Problem details
Quote the listing below in its entirety, omitting every image.

Materials provided
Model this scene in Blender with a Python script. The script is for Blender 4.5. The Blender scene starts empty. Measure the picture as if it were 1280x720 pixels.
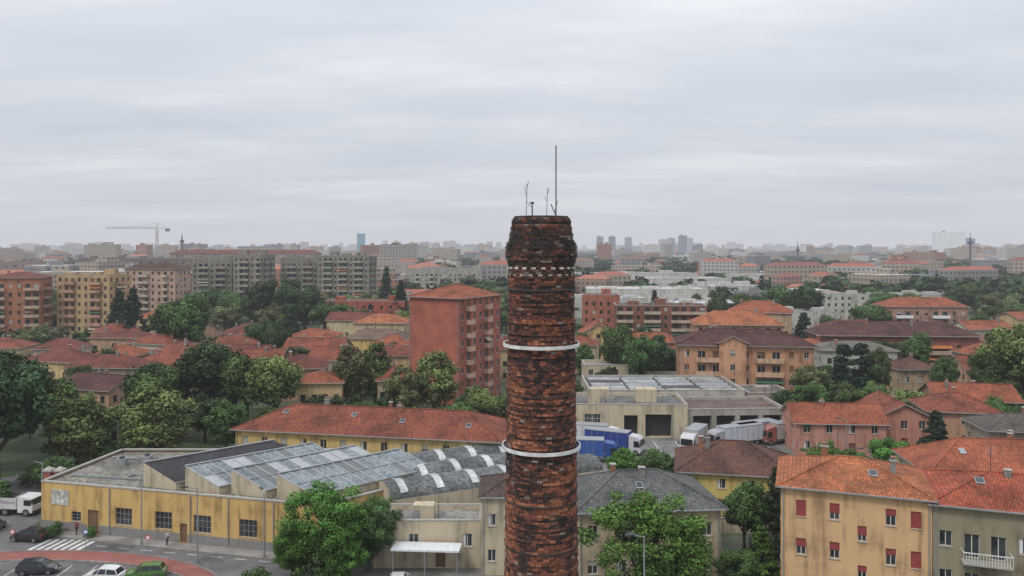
import bpy, math, random
import numpy as np
from mathutils import Vector, Matrix, noise
R = random.Random(11)
NR = np.random.RandomState(5)
scene = bpy.context.scene
rad = math.radians

# ------------------------------------------------------------------ materials
def nmat(name):
    m = bpy.data.materials.new(name); m.use_nodes = True
    nt = m.node_tree
    return m, nt, nt.nodes["Principled BSDF"]
def N(nt, t, **kw):
    n = nt.nodes.new(t)
    for k, v in kw.items():
        setattr(n, k, v)
    return n
def L(nt, a, b): nt.links.new(a, b)
def math_n(nt, op, a, b=None, c=None):
    n = N(nt, "ShaderNodeMath", operation=op)
    for i, v in enumerate((a, b, c)):
        if v is None: continue
        if isinstance(v, (int, float)): n.inputs[i].default_value = v
        else: L(nt, v, n.inputs[i])
    return n.outputs[0]
def mixc(nt, fac, a, b, mode='MIX'):
    n = N(nt, "ShaderNodeMixRGB", blend_type=mode)
    for i, v in enumerate((fac, a, b)):
        if isinstance(v, (int, float)): n.inputs[i].default_value = v
        elif isinstance(v, tuple): n.inputs[i].default_value = (v[0], v[1], v[2], 1)
        else: L(nt, v, n.inputs[i])
    return n.outputs[0]
def noise_n(nt, scale, detail=4, vec=None, sc=None, rough=.6):
    n = N(nt, "ShaderNodeTexNoise"); n.inputs["Scale"].default_value = scale
    n.inputs["Detail"].default_value = detail; n.inputs["Roughness"].default_value = rough
    if vec is None:
        vec = N(nt, "ShaderNodeNewGeometry").outputs["Position"]
    if sc:
        mp = N(nt, "ShaderNodeMapping"); mp.inputs["Scale"].default_value = sc
        L(nt, vec, mp.inputs[0]); vec = mp.outputs[0]
    L(nt, vec, n.inputs["Vector"])
    return n.outputs["Fac"]
def ramp(nt, fac, stops):
    n = N(nt, "ShaderNodeValToRGB"); L(nt, fac, n.inputs[0])
    e = n.color_ramp.elements
    while len(e) < len(stops): e.new(0.5)
    for i, (p, c) in enumerate(stops):
        e[i].position = p; e[i].color = (c[0], c[1], c[2], 1) if isinstance(c, tuple) else (c, c, c, 1)
    return n.outputs[0]
MC = {}
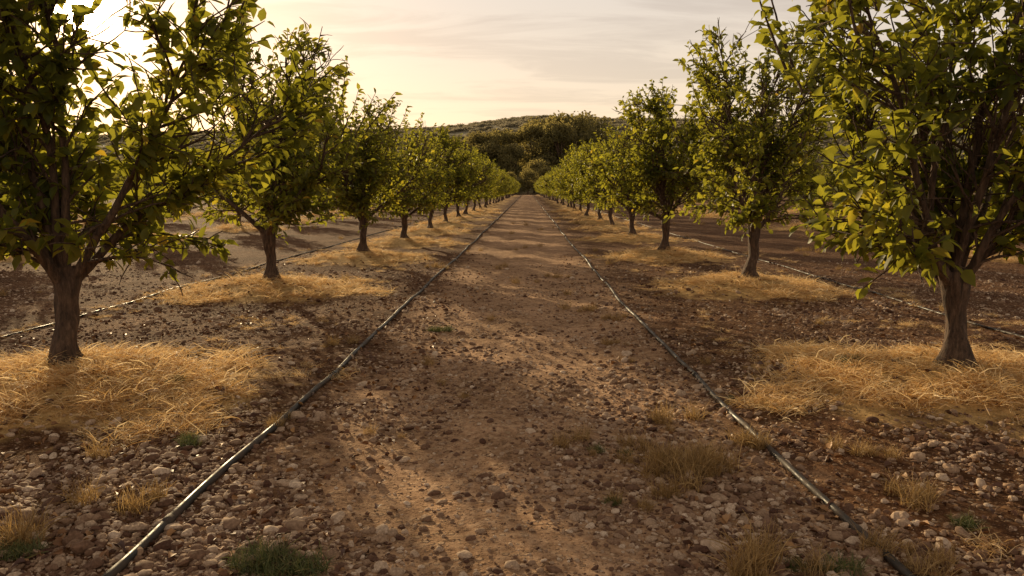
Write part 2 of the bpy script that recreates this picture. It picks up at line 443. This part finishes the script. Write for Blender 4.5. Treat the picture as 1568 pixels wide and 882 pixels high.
def blades(seed, nb, rad, ln, elev, w, mat, segs=4, bend=.5):
    r = np.random.default_rng(seed); V, F, A = [], [], []
    for i in range(nb):
        a = r.uniform(0, 6.28); rr = rad*math.sqrt(r.random())
        p = np.array([math.cos(a)*rr, math.sin(a)*rr, r.uniform(0, .02)])
        az = r.uniform(0, 6.28); el = R(r.uniform(*elev)); l = r.uniform(*ln); bd = r.normal(0, bend); c = r.random(); vb = r.uniform(.3, 1.3)*bend
        n0 = len(V); roll = r.normal(0, .8)
        for k in range(segs+1):
            t = k/segs; wv = w*(1-.75*t)*.5
            side = np.array([-math.sin(az), math.cos(az), roll])
            V.append(p-side*wv); V.append(p+side*wv); A += [c, c]
            d = np.array([math.cos(az)*math.cos(el), math.sin(az)*math.cos(el), math.sin(el)])
            p = p+d*l/segs; az += bd/segs; el -= vb/segs
            p[2] = max(p[2], .002)
        for k in range(segs): F.append((n0+2*k, n0+2*k+1, n0+2*k+3, n0+2*k+2))
    return mesh_from("blades", np.array(V), np.array(F), [mat], attrs={'rnd': A})
sc_c = coll_of("straw_clump", [blades(100+k, 60, .16, (.07, .24), (0, 48), .0052, strawm, 3, .8) for k in range(6)])
PT, SC = [], []
for j, (a, b) in enumerate(near + trees[10:26] + outer):
    if b > 60: continue
    cnt = 760 if b < 9 else (400 if b < 15 else (180 if b < 26 else 60))
    if abs(a) > 5: cnt = min(cnt, 110)
    for _ in range(cnt):
        t = random.uniform(0, 6.28); r_ = math.sqrt(random.random())*1.4
        x_ = a+math.cos(t)*r_*1.6; y_ = b+math.sin(t)*r_*1.3
        if r_ > .84+.7*noise.noise(Vector((x_*.9, y_*.9, 2.)))+.6*noise.noise(Vector((x_*3, y_*3, 5.)))+.06: continue
        if math.hypot(x_-a, y_-b) < .12: continue
        PT.append((x_, y_)); SC.append(random.uniform(.5, 1.1)*(1 if b < 26 else 1.6))
for _ in range(1300):
    x_ = random.choice((-1, 1))*random.uniform(1.9, 6); y_ = random.uniform(3, 22)
    if noise.noise(Vector((x_*.8, y_*.8, 7.))) < .08: continue
    PT.append((x_, y_)); SC.append(random.uniform(.3, .6))
PT = np.array(PT); SC = np.array(SC); n = len(PT)
scatter("straw_mulch", np.stack([PT[:, 0], PT[:, 1], ground_z(PT[:, 0], PT[:, 1])+.002], -1), np.stack([rng.normal(0, .08, n), rng.normal(0, .08, n), rng.uniform(0, 6.28, n)], -1),
        np.repeat(SC[:, None], 3, 1), rng.integers(0, 6, n), sc_c)
dc = coll_of("grass_tuft", [blades(200+k, 120, .09, (.07, .2), (35, 88), .004, drym, 4, .8) for k in range(4)])
gc = coll_of("weed_tuft", [blades(300+k, 170, .10, (.05, .14), (25, 85), .005, grm, 4, .8) for k in range(3)])
T = [(.88, 4.35, 1.3, 5), (.75, 4.6, 1., 3), (1.0, 4.6, .9, 3), (.35, 4.95, .8, 2), (1.05, 5.4, 1., 3), (1.32, 4.85, 1., 3), (-2.0, 3.75, 1., 3), (-2.35, 3.3, 1.3, 4), (.62, 4.0, .8, 2), (1.0, 3.25, 1.2, 3),
     (1.95, 3.95, 1., 2), (-1.95, 7.9, .9, 2), (-1.0, 5.0, .7, 1), (.9, 8.2, .9, 2), (1.0, 9.8, .8, 2), (.8, 10.5, .9, 2), (.6, 14.6, 1., 2), (.95, 7.4, .8, 1), (-1.65, 5.2, .8, 2), (1.6, 3.25, 1., 3), (2.0, 4.7, .9, 2), (-.55, 6.3, .8, 1)]
pts, scs = [], []
for a, b, s_, c_ in T:
    for _ in range(c_*2):
        pts.append((a+random.gauss(0, .12), b+random.gauss(0, .09))); scs.append(s_*random.uniform(.35, .9))
for _ in range(330):
    x_, y_ = random.uniform(-9, 9), random.uniform(3.5, 40)
    if noise.noise(Vector((x_*.6, y_*.6, 1.))) < .05: continue
    pts.append((x_, y_)); scs.append(random.uniform(.25, .7)*(1+y_/50))
pts = np.array(pts); scs = np.array(scs); n = len(pts)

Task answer
Model this scene in Blender with a Python script. The script is for Blender 4.5. The Blender scene starts empty. Measure the picture as if it were 1280x720 pixels.
import bpy, math, random
import numpy as np
from mathutils import Vector, Matrix, noise
R = random.Random(11)
NR = np.random.RandomState(5)
scene = bpy.context.scene
rad = math.radians

# ------------------------------------------------------------------ materials
def nmat(name):
    m = bpy.data.materials.new(name); m.use_nodes = True
    nt = m.node_tree
    return m, nt, nt.nodes["Principled BSDF"]
def N(nt, t, **kw):
    n = nt.nodes.new(t)
    for k, v in kw.items():
        setattr(n, k, v)
    return n
def L(nt, a, b): nt.links.new(a, b)
def math_n(nt, op, a, b=None, c=None):
    n = N(nt, "ShaderNodeMath", operation=op)
    for i, v in enumerate((a, b, c)):
        if v is None: continue
        if isinstance(v, (int, float)): n.inputs[i].default_value = v
        else: L(nt, v, n.inputs[i])
    return n.outputs[0]
def mixc(nt, fac, a, b, mode='MIX'):
    n = N(nt, "ShaderNodeMixRGB", blend_type=mode)
    for i, v in enumerate((fac, a, b)):
        if isinstance(v, (int, float)): n.inputs[i].default_value = v
        elif isinstance(v, tuple): n.inputs[i].default_value = (v[0], v[1], v[2], 1)
        else: L(nt, v, n.inputs[i])
    return n.outputs[0]
def noise_n(nt, scale, detail=4, vec=None, sc=None, rough=.6):
    n = N(nt, "ShaderNodeTexNoise"); n.inputs["Scale"].default_value = scale
    n.inputs["Detail"].default_value = detail; n.inputs["Roughness"].default_value = rough
    if vec is None:
        vec = N(nt, "ShaderNodeNewGeometry").outputs["Position"]
    if sc:
        mp = N(nt, "ShaderNodeMapping"); mp.inputs["Scale"].default_value = sc
        L(nt, vec, mp.inputs[0]); vec = mp.outputs[0]
    L(nt, vec, n.inputs["Vector"])
    return n.outputs["Fac"]
def ramp(nt, fac, stops):
    n = N(nt, "ShaderNodeValToRGB"); L(nt, fac, n.inputs[0])
    e = n.color_ramp.elements
    while len(e) < len(stops): e.new(0.5)
    for i, (p, c) in enumerate(stops):
        e[i].position = p; e[i].color = (c[0], c[1], c[2], 1) if isinstance(c, tuple) else (c, c, c, 1)
    return n.outputs[0]
MC = {}
Write part 2 of the bpy script that recreates this picture. It picks up at line 443. This part finishes the script. Write for Blender 4.5. Treat the picture as 1568 pixels wide and 882 pixels high.
def blades(seed, nb, rad, ln, elev, w, mat, segs=4, bend=.5):
    r = np.random.default_rng(seed); V, F, A = [], [], []
    for i in range(nb):
        a = r.uniform(0, 6.28); rr = rad*math.sqrt(r.random())
        p = np.array([math.cos(a)*rr, math.sin(a)*rr, r.uniform(0, .02)])
        az = r.uniform(0, 6.28); el = R(r.uniform(*elev)); l = r.uniform(*ln); bd = r.normal(0, bend); c = r.random(); vb = r.uniform(.3, 1.3)*bend
        n0 = len(V); roll = r.normal(0, .8)
        for k in range(segs+1):
            t = k/segs; wv = w*(1-.75*t)*.5
            side = np.array([-math.sin(az), math.cos(az), roll])
            V.append(p-side*wv); V.append(p+side*wv); A += [c, c]
            d = np.array([math.cos(az)*math.cos(el), math.sin(az)*math.cos(el), math.sin(el)])
            p = p+d*l/segs; az += bd/segs; el -= vb/segs
            p[2] = max(p[2], .002)
        for k in range(segs): F.append((n0+2*k, n0+2*k+1, n0+2*k+3, n0+2*k+2))
    return mesh_from("blades", np.array(V), np.array(F), [mat], attrs={'rnd': A})
sc_c = coll_of("straw_clump", [blades(100+k, 60, .16, (.07, .24), (0, 48), .0052, strawm, 3, .8) for k in range(6)])
PT, SC = [], []
for j, (a, b) in enumerate(near + trees[10:26] + outer):
    if b > 60: continue
    cnt = 760 if b < 9 else (400 if b < 15 else (180 if b < 26 else 60))
    if abs(a) > 5: cnt = min(cnt, 110)
    for _ in range(cnt):
        t = random.uniform(0, 6.28); r_ = math.sqrt(random.random())*1.4
        x_ = a+math.cos(t)*r_*1.6; y_ = b+math.sin(t)*r_*1.3
        if r_ > .84+.7*noise.noise(Vector((x_*.9, y_*.9, 2.)))+.6*noise.noise(Vector((x_*3, y_*3, 5.)))+.06: continue
        if math.hypot(x_-a, y_-b) < .12: continue
        PT.append((x_, y_)); SC.append(random.uniform(.5, 1.1)*(1 if b < 26 else 1.6))
for _ in range(1300):
    x_ = random.choice((-1, 1))*random.uniform(1.9, 6); y_ = random.uniform(3, 22)
    if noise.noise(Vector((x_*.8, y_*.8, 7.))) < .08: continue
    PT.append((x_, y_)); SC.append(random.uniform(.3, .6))
PT = np.array(PT); SC = np.array(SC); n = len(PT)
scatter("straw_mulch", np.stack([PT[:, 0], PT[:, 1], ground_z(PT[:, 0], PT[:, 1])+.002], -1), np.stack([rng.normal(0, .08, n), rng.normal(0, .08, n), rng.uniform(0, 6.28, n)], -1),
        np.repeat(SC[:, None], 3, 1), rng.integers(0, 6, n), sc_c)
dc = coll_of("grass_tuft", [blades(200+k, 120, .09, (.07, .2), (35, 88), .004, drym, 4, .8) for k in range(4)])
gc = coll_of("weed_tuft", [blades(300+k, 170, .10, (.05, .14), (25, 85), .005, grm, 4, .8) for k in range(3)])
T = [(.88, 4.35, 1.3, 5), (.75, 4.6, 1., 3), (1.0, 4.6, .9, 3), (.35, 4.95, .8, 2), (1.05, 5.4, 1., 3), (1.32, 4.85, 1., 3), (-2.0, 3.75, 1., 3), (-2.35, 3.3, 1.3, 4), (.62, 4.0, .8, 2), (1.0, 3.25, 1.2, 3),
     (1.95, 3.95, 1., 2), (-1.95, 7.9, .9, 2), (-1.0, 5.0, .7, 1), (.9, 8.2, .9, 2), (1.0, 9.8, .8, 2), (.8, 10.5, .9, 2), (.6, 14.6, 1., 2), (.95, 7.4, .8, 1), (-1.65, 5.2, .8, 2), (1.6, 3.25, 1., 3), (2.0, 4.7, .9, 2), (-.55, 6.3, .8, 1)]
pts, scs = [], []
for a, b, s_, c_ in T:
    for _ in range(c_*2):
        pts.append((a+random.gauss(0, .12), b+random.gauss(0, .09))); scs.append(s_*random.uniform(.35, .9))
for _ in range(330):
    x_, y_ = random.uniform(-9, 9), random.uniform(3.5, 40)
    if noise.noise(Vector((x_*.6, y_*.6, 1.))) < .05: continue
    pts.append((x_, y_)); scs.append(random.uniform(.25, .7)*(1+y_/50))
pts = np.array(pts); scs = np.array(scs); n = len(pts)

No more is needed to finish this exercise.